By Michael Aldea
•
07 May, 2020
If you answered “yes” to any of these, then your slow WAN (Wide Area Network) provider may be what is causing your business network to seem more like a ‘parking lot’ and explain why the daily complaints of slow internet and horrible call quality are hitting your inbox. But why? You pay for reliable, fast Internet and it should be able to handle your business traffic, yes? Well... yes and no. You pay for bandwidth – but your actual throughput is what you experience. There are a thousand descriptions for how an Internet Service Provider may describe how fast their service is and how their connections work. We will try to take a second to explain this in the simplest terms possible – or the SimpleCom way if you would. First – let's get the definitions out of the way. Bandwidth is the potential (or theoretical) speed of your Internet connection. Some describe is at the ‘carrying capacity’ of the network. Bottom line - it’s how much ‘pipe’ you buy and what (you think) the ISP should make available. (We will skip the bandwidth of your LAN for now - that’s another discussion).
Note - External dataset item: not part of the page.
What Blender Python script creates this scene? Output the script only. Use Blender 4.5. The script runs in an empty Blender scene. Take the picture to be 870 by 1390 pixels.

Throughput is the actual (real-world) speed of the network. This is what your office workers experience when they try to access applications in the cloud, or stream video, or send an email. Throughput is the thing that impacts the productivity of the business workday and has a great impact on everything from your Voice-over-IP calls, to your email attachments getting sent. You may pay for a wide-pipe, but if your throughput sucks, it doesn’t matter. Here’s another way to look at it. You’ve heard of internet speed, right? It’s what all the ISP’s use to sell their services. Popular ISP’s (like cable companies) sell packages that promise things like 300 Mbps (Megabits per second) for internet speed. In our industry we call that bandwidth. That is the theoretical speed limit for ‘the road’ you’re traveling. The network is the type road you drive on. Think of it this way: A 2-lane country road gets you where you want to go, just not too fast (low bandwidth) A freeway with 6 lanes gets you to your destination faster (high bandwidth) Connections like DSL, T1, or Satellite service is that country road.